Your argument is that colleges are failing to educate students? I only skimmed the links, but it seems resources were available and students just didn’t access them. Maybe you are trying to figure out how to create conscientious students?
I’m afraid we have basic philosophical differences. I don’t see education as a competition to get as far up the pecking order as possible, but rather to create good neighbors, citizens, and individuals who have the potential to put some good out into the universe. And it just makes life more interesting and worth living. Getting into college or getting a job is a side effect, not the goal.

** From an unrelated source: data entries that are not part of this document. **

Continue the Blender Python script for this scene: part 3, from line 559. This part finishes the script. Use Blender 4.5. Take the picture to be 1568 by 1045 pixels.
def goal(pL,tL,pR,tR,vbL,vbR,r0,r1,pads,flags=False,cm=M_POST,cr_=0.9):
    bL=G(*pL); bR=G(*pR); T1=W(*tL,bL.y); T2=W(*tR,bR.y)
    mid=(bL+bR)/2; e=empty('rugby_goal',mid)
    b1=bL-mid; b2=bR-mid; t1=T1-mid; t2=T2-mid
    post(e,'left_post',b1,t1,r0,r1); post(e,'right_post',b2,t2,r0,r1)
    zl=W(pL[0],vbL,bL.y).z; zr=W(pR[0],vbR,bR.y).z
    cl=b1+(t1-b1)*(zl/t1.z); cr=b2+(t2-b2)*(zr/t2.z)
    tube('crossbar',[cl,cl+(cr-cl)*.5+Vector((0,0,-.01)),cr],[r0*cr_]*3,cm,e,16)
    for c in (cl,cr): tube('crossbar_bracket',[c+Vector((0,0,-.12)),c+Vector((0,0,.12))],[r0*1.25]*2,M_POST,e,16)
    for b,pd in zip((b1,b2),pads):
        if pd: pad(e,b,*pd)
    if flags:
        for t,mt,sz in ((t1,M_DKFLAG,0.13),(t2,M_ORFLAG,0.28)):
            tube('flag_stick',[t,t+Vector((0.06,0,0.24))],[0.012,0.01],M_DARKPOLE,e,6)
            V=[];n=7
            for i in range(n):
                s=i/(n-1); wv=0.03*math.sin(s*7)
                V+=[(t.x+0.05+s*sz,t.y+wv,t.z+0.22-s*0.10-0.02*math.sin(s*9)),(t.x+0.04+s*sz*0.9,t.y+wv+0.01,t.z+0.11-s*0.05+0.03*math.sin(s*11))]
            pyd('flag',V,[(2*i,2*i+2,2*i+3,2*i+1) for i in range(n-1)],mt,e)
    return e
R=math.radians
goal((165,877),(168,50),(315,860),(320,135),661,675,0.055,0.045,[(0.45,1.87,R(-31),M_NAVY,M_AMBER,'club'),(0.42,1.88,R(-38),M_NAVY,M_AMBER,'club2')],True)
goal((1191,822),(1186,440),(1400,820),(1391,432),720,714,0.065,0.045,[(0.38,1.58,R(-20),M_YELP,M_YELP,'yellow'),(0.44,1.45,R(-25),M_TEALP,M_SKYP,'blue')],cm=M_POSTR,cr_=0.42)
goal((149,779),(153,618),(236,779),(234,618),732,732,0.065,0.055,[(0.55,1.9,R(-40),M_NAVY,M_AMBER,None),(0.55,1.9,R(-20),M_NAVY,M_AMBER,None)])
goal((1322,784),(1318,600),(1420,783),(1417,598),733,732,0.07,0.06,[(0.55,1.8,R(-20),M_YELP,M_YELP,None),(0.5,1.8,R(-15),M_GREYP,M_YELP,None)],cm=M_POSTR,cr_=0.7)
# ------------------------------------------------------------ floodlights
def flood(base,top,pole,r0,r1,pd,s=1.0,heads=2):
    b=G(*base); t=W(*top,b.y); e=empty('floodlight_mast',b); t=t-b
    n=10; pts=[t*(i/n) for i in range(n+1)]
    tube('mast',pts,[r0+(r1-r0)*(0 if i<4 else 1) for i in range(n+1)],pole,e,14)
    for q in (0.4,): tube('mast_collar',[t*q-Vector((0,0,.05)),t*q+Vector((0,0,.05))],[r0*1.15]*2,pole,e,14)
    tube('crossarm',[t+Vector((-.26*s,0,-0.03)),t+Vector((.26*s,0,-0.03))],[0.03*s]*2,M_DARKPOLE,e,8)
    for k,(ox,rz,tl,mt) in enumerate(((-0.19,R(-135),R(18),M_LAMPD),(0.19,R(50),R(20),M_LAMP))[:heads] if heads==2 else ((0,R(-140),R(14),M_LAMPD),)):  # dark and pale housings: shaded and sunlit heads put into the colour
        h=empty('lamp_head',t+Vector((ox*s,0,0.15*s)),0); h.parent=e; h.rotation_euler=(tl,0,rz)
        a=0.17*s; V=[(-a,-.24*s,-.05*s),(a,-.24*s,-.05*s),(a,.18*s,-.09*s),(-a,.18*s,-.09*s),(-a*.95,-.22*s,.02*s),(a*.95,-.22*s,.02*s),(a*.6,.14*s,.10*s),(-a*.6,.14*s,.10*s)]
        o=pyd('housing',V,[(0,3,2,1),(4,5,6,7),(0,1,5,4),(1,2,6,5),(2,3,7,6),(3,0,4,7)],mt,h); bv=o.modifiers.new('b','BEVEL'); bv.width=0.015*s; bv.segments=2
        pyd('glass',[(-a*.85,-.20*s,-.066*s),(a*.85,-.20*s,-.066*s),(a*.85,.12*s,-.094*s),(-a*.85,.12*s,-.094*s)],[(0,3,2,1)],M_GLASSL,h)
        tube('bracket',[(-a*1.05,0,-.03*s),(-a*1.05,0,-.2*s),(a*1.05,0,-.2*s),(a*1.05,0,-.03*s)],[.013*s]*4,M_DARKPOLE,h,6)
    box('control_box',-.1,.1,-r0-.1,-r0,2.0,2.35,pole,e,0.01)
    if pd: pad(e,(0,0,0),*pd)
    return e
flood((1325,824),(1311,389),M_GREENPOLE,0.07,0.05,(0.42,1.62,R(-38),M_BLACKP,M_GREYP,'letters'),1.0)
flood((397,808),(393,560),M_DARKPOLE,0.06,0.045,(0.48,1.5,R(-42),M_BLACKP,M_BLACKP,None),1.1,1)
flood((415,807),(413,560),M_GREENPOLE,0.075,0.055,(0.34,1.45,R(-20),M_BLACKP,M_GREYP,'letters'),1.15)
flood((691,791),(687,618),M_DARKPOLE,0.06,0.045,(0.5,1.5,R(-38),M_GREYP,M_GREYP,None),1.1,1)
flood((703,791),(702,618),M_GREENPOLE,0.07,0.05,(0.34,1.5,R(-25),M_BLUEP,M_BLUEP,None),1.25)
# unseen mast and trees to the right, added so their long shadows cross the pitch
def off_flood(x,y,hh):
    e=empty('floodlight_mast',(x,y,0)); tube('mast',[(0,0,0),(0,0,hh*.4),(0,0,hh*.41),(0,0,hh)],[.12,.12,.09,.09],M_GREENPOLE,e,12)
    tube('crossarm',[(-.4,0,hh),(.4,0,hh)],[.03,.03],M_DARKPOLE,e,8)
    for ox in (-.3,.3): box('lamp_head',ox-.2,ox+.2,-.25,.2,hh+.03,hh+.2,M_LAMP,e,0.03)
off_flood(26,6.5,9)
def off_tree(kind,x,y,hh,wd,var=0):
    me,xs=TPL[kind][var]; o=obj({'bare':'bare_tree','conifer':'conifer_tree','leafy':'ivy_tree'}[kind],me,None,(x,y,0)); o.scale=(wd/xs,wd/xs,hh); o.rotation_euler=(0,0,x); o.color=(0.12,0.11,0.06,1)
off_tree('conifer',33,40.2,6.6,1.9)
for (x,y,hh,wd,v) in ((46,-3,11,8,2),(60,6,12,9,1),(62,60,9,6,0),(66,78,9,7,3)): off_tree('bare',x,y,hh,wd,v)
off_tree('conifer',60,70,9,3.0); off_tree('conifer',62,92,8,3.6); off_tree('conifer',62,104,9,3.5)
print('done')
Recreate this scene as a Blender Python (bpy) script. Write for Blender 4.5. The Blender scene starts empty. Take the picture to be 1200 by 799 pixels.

I also don’t think it is possible to force people to be conscientious about their studies. It is possible to create an educational environment for children that provides opportunities and facilitates growth, but encourages children to be as self-directed as possible. It is much more difficult to create an environment where children learn music because they want to acquire mastery for their own self-satisfaction than to insist on a certain number of hours practice a day. I believe children educated the first way have a greater potential to be conscientious students.
In my world, by the time a student gets to high school or college that student can identify educational goals and figure out how to accomplish those goals. They may need to consult adults but they are pretty much taking responsibility. If they want to work for a consulting firm, go to law school, med school, grad school, act or paint or write, they seek out the opportunities needed to reach that goal. And they are pretty successful in achieving goals.
Of course, this is a pretty privileged view of education, the view of the “dreamers” Coates describes in Between the World and Me. I am not sure it is relevant for the students profiled in Paying for the Party or the women in Unfinished Business by Anne Marie Slaughter, dealing with “sticky floors,” and I’ve been thinking a lot about that lately. However, when you talk about best practices at top consulting firms, I don’t think you are really considering those individuals either, though perhaps I am completely wrong about that.